After his release, he went to Brazil but was deported back to his native Colombia for unknown crimes. He began to live a transient lifestyle until 1974. Outside a school in Barranquilla, he saw a nine-year-old girl he found particularly attractive. After some convincing, he lured her away to a secluded area, raped her, and strangled her. He was caught the next day after returning to the scene to retrieve some items he had left beside the body.
He was sent to Colombia’s Gorgona prison for thirty years. Though the island prison was notorious for its hellish conditions, Camargo, still as cunning as ever, studied ocean currents and escaped in late September of 1984¾something that had been considered impossible by guards. He was later falsely reported to be dead.
Camargo settled in Quevedo, Ecuador, and began targeting lower-class girls by disguising himself as a harmless figure such as a pastor or beggar. In a short time, he killed fifty-four girls and made a living selling the belongings he took from them. He began to mutilate and eviscerate his victims, even taking out their hearts, which he called the “organ of love.”

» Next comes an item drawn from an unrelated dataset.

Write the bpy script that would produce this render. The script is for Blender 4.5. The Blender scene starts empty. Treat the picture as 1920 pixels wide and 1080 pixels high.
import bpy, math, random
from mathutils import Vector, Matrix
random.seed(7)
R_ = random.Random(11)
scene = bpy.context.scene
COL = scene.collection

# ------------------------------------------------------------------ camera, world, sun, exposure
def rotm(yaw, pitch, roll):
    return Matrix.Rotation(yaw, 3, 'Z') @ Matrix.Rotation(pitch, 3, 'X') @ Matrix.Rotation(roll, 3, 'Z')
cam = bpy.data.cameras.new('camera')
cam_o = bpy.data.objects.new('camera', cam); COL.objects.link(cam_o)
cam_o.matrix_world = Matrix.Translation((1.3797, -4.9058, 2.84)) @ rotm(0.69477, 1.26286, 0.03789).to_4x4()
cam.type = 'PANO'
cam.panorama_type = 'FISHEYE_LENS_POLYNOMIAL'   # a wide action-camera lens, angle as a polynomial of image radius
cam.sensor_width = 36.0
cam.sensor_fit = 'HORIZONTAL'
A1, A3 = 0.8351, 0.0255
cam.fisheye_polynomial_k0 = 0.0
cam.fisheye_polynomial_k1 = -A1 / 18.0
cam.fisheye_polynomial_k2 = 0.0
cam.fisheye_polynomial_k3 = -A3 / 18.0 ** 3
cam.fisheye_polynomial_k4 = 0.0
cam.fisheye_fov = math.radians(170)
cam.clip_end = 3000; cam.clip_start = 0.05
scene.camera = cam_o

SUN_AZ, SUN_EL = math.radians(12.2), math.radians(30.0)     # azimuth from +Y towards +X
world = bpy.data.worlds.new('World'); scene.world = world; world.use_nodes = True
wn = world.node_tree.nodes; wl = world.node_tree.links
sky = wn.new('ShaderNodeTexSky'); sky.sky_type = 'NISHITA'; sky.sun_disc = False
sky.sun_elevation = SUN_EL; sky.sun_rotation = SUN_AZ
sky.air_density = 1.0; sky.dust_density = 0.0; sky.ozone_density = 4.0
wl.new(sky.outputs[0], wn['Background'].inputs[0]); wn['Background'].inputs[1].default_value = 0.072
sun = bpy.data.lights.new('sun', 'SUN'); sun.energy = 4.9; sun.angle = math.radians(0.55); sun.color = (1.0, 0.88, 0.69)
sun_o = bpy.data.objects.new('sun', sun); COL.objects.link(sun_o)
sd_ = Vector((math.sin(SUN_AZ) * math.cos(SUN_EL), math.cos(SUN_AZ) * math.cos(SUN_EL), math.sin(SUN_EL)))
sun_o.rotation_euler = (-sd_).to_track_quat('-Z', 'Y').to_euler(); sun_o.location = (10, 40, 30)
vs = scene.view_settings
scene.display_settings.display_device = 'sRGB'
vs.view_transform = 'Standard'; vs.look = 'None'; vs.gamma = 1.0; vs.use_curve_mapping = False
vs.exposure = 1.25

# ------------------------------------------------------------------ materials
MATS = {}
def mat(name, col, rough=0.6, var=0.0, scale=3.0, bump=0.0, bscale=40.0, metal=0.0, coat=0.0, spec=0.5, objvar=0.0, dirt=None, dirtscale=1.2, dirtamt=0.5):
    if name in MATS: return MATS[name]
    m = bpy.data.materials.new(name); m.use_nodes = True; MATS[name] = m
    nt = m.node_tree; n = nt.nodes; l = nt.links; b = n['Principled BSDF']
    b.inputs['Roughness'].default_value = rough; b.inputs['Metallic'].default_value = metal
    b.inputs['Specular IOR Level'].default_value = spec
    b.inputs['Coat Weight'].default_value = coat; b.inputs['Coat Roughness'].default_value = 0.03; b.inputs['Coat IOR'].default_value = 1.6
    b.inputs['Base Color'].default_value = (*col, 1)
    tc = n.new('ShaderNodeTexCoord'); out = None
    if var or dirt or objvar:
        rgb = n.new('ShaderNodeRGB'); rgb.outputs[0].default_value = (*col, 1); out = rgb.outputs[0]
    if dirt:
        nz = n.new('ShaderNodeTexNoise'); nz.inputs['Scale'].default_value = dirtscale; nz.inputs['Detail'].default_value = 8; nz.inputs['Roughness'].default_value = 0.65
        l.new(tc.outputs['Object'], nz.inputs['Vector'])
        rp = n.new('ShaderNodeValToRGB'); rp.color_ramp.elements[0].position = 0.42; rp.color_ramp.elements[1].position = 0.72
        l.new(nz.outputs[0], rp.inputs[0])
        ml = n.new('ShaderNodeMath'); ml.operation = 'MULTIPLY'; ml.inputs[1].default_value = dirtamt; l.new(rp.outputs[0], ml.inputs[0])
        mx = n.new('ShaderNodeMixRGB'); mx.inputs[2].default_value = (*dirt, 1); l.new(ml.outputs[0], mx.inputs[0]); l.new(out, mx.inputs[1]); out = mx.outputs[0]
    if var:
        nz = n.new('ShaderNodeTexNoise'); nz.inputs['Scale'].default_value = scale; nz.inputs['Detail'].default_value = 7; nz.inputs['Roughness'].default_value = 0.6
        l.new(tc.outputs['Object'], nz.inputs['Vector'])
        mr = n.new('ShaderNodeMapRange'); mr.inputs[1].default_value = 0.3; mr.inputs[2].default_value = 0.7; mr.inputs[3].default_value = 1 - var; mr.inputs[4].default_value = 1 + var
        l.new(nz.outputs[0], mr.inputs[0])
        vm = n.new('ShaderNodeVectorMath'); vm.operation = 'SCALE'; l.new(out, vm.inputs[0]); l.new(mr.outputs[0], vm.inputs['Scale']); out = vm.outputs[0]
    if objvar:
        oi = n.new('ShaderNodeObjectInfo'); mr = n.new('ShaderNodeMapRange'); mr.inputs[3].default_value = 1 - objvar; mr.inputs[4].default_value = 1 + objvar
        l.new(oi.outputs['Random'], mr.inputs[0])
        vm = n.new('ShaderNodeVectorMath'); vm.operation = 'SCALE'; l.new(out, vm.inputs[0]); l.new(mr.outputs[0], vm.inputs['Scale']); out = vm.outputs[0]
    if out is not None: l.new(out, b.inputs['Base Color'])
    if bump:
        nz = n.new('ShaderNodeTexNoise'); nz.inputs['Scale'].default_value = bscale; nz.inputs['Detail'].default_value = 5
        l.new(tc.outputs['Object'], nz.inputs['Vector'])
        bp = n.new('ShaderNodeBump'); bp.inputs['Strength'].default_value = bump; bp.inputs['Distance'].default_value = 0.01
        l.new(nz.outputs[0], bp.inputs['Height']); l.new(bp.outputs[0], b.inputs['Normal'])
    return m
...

In 1986, he killed nine-year-old Elizabeth Telpes in Quito. This time, instead of stealing jewelry or other valuables, Camargo fled the scene with her blood-stained clothing. When two policemen saw him behaving erratically, they asked to check his bag and found not only Elizabeth’s dress but also the child’s severed clitoris.
Police took him to Guayaquil, where Camargo claimed his name was Manuel Bulgarin Solis until María Alexandra Vélez, who escaped an attack from Camargo and is believed to have been his only survivor, ultimately identified him. On May 31, 1986, he confessed to the crimes and, in 1989, was sentenced to sixteen years, Ecuador’s maximum sentence for murder at the time, in Quito’s Garcia Moreno prison.

On November 13, 1994, a 29-year-old inmate named Giovanny Arcesio Noguera Jaramillo entered Camargo’s cell, ordered him to drop to his knees, and stabbed him eight times. He had planned to take Camargo’s head, but his weapon was unable to cut through the tissue and bones of his neck. Unable to decapitate him, Noguera instead settled for Camargo’s ear, which he sliced off and took with him.
When the guards came, Noguera proudly showed off his trophy. His aunt, as it turned out, had been one of Daniel Camargo’s countless victims. In killing Camargo, Noguera had managed to avenge her.

Camargo was buried in a mass grave in Quito’s El Batán cemetery.